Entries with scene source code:
------------------------------
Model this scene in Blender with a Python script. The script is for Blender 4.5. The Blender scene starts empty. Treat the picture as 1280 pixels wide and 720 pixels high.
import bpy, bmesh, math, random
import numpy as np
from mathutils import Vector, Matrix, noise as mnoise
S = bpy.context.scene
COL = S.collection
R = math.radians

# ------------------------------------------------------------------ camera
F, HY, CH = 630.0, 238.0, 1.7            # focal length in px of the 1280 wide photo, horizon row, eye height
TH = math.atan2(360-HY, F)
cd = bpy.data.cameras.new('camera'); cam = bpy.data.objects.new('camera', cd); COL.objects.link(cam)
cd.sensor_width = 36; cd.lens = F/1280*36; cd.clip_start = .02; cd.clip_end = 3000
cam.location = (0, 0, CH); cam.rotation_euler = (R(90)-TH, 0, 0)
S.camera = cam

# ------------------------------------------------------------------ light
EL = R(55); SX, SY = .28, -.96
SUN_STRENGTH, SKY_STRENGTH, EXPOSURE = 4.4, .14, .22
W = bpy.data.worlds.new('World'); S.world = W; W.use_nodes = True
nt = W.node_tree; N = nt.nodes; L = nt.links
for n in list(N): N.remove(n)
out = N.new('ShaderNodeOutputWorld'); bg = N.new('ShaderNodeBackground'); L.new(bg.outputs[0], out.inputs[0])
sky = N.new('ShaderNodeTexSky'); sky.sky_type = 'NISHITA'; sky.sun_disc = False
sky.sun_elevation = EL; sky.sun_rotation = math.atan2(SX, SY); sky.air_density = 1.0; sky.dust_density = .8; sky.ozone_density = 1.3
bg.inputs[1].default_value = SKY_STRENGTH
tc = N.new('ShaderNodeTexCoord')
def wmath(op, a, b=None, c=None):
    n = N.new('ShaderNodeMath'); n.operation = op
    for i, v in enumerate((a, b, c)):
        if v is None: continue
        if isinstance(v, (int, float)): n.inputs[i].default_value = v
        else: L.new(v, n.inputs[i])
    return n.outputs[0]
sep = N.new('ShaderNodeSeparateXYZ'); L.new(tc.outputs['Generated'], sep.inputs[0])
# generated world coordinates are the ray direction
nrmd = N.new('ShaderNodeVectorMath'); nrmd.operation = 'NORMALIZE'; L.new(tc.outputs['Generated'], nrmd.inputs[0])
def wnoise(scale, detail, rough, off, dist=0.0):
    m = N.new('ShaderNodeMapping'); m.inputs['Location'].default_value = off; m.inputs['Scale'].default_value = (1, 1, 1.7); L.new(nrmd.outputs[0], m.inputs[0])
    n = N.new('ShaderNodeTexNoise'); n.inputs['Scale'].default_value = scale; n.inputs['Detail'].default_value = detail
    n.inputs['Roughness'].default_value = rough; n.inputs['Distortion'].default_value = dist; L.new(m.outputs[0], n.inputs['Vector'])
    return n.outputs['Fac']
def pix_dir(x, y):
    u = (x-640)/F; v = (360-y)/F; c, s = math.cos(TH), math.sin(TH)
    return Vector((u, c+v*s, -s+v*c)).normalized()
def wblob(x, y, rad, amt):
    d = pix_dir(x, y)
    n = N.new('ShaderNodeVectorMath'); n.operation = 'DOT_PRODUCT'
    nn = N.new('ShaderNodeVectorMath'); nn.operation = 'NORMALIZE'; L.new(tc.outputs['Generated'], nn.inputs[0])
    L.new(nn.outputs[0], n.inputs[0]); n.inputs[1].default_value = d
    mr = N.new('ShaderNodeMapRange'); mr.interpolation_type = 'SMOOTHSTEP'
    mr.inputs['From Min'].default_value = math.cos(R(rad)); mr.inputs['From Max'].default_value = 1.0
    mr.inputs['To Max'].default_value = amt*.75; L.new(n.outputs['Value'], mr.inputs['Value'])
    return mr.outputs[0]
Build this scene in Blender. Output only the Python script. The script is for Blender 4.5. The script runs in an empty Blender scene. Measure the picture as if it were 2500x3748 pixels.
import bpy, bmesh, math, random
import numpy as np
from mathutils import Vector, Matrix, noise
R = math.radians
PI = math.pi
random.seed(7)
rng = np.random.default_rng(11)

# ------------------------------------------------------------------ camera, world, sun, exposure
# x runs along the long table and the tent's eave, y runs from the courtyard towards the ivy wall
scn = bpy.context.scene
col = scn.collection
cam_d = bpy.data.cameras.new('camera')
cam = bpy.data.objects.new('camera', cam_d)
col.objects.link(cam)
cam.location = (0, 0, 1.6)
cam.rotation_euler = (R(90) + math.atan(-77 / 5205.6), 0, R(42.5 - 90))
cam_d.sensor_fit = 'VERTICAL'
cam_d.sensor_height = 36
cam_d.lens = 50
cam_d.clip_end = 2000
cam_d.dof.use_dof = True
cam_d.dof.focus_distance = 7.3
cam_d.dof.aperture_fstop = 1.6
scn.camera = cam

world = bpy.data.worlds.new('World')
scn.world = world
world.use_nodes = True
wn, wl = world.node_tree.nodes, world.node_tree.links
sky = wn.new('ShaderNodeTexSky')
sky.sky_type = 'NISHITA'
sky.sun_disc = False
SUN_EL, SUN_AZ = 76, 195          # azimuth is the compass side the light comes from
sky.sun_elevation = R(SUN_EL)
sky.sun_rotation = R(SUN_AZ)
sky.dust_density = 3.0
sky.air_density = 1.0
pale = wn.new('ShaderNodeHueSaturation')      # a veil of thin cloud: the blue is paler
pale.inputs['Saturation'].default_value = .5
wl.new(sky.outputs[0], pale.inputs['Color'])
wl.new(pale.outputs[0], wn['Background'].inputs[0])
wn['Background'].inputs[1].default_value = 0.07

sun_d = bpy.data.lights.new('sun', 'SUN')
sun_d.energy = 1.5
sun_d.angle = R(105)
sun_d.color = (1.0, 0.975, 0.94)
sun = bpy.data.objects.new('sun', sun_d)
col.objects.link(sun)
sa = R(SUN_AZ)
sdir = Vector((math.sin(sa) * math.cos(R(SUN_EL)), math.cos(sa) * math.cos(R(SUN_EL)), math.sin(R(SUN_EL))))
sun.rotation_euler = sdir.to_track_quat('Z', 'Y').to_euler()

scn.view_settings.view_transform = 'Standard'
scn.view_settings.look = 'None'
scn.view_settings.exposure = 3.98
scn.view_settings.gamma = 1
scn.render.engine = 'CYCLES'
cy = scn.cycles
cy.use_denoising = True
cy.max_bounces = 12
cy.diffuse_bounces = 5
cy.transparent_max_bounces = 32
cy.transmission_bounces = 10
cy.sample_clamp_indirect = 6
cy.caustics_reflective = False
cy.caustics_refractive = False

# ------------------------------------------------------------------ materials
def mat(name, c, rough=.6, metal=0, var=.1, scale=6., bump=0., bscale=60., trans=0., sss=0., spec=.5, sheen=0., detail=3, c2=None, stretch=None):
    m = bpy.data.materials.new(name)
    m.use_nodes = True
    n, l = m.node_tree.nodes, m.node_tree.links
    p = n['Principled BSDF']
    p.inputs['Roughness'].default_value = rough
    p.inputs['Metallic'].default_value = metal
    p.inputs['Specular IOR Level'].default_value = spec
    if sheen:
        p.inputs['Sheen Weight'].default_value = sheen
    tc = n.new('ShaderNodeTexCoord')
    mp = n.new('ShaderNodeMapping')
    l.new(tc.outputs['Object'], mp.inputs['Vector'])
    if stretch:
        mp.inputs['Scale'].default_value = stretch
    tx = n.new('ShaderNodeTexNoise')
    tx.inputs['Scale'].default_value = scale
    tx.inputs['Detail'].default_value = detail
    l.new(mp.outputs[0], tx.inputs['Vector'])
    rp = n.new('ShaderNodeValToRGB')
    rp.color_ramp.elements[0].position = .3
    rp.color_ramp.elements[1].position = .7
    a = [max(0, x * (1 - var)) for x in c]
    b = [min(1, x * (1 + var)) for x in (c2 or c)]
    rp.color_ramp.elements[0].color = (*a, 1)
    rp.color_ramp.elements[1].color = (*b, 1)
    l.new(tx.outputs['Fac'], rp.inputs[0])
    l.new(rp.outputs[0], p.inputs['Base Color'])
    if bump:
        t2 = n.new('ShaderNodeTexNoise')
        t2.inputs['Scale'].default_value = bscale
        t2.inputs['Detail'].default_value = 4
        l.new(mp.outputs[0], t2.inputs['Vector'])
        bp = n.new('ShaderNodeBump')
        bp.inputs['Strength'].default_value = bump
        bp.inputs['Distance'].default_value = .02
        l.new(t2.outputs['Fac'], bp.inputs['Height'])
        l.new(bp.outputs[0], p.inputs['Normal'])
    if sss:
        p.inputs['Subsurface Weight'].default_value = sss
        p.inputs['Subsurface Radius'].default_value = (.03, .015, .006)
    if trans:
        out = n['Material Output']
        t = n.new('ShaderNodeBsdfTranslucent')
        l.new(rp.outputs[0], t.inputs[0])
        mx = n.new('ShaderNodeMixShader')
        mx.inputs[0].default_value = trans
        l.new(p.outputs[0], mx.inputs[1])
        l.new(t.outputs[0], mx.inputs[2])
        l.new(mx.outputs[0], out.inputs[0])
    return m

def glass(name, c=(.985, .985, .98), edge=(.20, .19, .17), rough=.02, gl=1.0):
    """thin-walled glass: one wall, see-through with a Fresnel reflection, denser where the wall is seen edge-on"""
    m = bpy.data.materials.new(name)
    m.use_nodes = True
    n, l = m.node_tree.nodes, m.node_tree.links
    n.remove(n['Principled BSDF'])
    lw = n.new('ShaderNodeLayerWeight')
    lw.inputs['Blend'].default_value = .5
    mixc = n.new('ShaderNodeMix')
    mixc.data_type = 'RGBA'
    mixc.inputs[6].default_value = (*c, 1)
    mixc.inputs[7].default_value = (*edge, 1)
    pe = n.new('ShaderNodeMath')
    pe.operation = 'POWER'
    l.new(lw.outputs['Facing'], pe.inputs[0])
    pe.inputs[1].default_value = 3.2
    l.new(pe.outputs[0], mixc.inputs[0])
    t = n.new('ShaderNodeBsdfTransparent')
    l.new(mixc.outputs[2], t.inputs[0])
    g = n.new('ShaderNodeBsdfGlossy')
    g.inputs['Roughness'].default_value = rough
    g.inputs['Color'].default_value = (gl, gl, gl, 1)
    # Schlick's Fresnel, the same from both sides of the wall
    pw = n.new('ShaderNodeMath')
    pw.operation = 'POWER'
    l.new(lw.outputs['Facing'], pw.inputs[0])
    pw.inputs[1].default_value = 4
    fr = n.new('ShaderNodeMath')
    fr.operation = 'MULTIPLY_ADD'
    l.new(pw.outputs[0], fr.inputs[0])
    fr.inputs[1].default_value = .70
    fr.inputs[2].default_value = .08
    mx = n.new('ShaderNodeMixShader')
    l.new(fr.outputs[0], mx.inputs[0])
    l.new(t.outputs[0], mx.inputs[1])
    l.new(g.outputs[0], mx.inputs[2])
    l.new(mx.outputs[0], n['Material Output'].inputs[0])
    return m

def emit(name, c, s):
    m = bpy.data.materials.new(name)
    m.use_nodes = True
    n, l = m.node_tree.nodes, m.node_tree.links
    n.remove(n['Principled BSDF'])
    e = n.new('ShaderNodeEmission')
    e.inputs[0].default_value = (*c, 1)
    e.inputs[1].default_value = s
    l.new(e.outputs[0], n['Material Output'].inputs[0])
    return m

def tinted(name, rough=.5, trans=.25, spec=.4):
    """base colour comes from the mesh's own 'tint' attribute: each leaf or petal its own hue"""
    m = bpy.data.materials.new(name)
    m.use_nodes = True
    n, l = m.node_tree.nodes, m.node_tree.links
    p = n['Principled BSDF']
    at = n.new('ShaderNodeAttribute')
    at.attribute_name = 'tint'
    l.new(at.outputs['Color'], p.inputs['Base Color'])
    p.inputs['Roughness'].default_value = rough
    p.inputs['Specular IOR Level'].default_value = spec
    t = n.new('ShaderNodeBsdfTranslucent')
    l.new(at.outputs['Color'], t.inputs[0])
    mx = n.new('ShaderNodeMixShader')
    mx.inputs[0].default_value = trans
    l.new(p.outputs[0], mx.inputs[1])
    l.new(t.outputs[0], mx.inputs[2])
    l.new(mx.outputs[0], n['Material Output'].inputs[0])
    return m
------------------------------
» **What needs to be done**
Go through the material above and output exactly the lines from the one containing "Build this scene" through the one containing "scn.camera = cam".

» **Final answer**
Build this scene in Blender. Output only the Python script. The script is for Blender 4.5. The script runs in an empty Blender scene. Measure the picture as if it were 2500x3748 pixels.
import bpy, bmesh, math, random
import numpy as np
from mathutils import Vector, Matrix, noise
R = math.radians
PI = math.pi
random.seed(7)
rng = np.random.default_rng(11)

# ------------------------------------------------------------------ camera, world, sun, exposure
# x runs along the long table and the tent's eave, y runs from the courtyard towards the ivy wall
scn = bpy.context.scene
col = scn.collection
cam_d = bpy.data.cameras.new('camera')
cam = bpy.data.objects.new('camera', cam_d)
col.objects.link(cam)
cam.location = (0, 0, 1.6)
cam.rotation_euler = (R(90) + math.atan(-77 / 5205.6), 0, R(42.5 - 90))
cam_d.sensor_fit = 'VERTICAL'
cam_d.sensor_height = 36
cam_d.lens = 50
cam_d.clip_end = 2000
cam_d.dof.use_dof = True
cam_d.dof.focus_distance = 7.3
cam_d.dof.aperture_fstop = 1.6
scn.camera = cam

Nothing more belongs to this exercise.